USA comes with ‘Comply or Explain’: the next step before mandatory use of their Invoice Processing Platform

USA comes with ‘Comply or Explain’: the next step before mandatory use of their Invoice Processing Platform

The US Office of Management and Budget is developing new guidance that would strongly encourage agencies to use only the Invoice Processing Platform (IPP) for electronic transactions.

The US Office of Management and Budget (OMB) is circulating a ‘Comply or Explain’ draft memo that wouldn’t quite mandate the use of the IPP, but it would require agencies to justify why they wouldn’t use the IPP. Federal CFOs currently are commenting on the draft guidance.
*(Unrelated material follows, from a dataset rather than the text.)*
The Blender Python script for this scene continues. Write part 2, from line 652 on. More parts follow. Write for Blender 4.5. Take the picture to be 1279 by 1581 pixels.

Like most shared services in the government there has been no mandate or requirement to use it. That is why:

  • the Bureau of Fiscal Service had to convince or sell the benefits of the IPP to agencies.
  • Only recently the Agriculture Department fully implemented the IPP as the first major agency to use all the IPP’s services.
  • Even though some 70 agencies use the portal in some way today, they do not use all of the services (see below).

This push to use the IPP is part of a more aggressive plan for agencies to move to shared services in 2015. OMB sees the greater use of the IPP as an opportunity to potentially increase efficiency, save money and reduce duplicative systems.

The Invoice Processing Platform

The Treasury Department developed the Invoice Processing Platform in 2007 to make the processing of vendor invoices and intragovernmental transactions easier and cheaper. Intragovernmental transactions are those in which agencies pay for services. For example, if the Agriculture Department pays the General Services Administration for rent of a federally-owned property, that may go through the IPP.

The IPP provides five main features:

  • electronic purchase orders
  • payment notification services
  • electronic invoices
  • intragovernmental transactions
  • automated workflow service.

Currently, IPP reports about 80,000 vendors use its services to submit and track invoices, but agency use remains limited. It is estimated that if the entire federal government used the IPP, it could reduce the cost of entering invoices and responding to invoice inquiries by $450 million a year. Treasury says one federal agency already reduced the cost of processing undisputed and disputed invoices by 46 percent and 54 percent, respectively.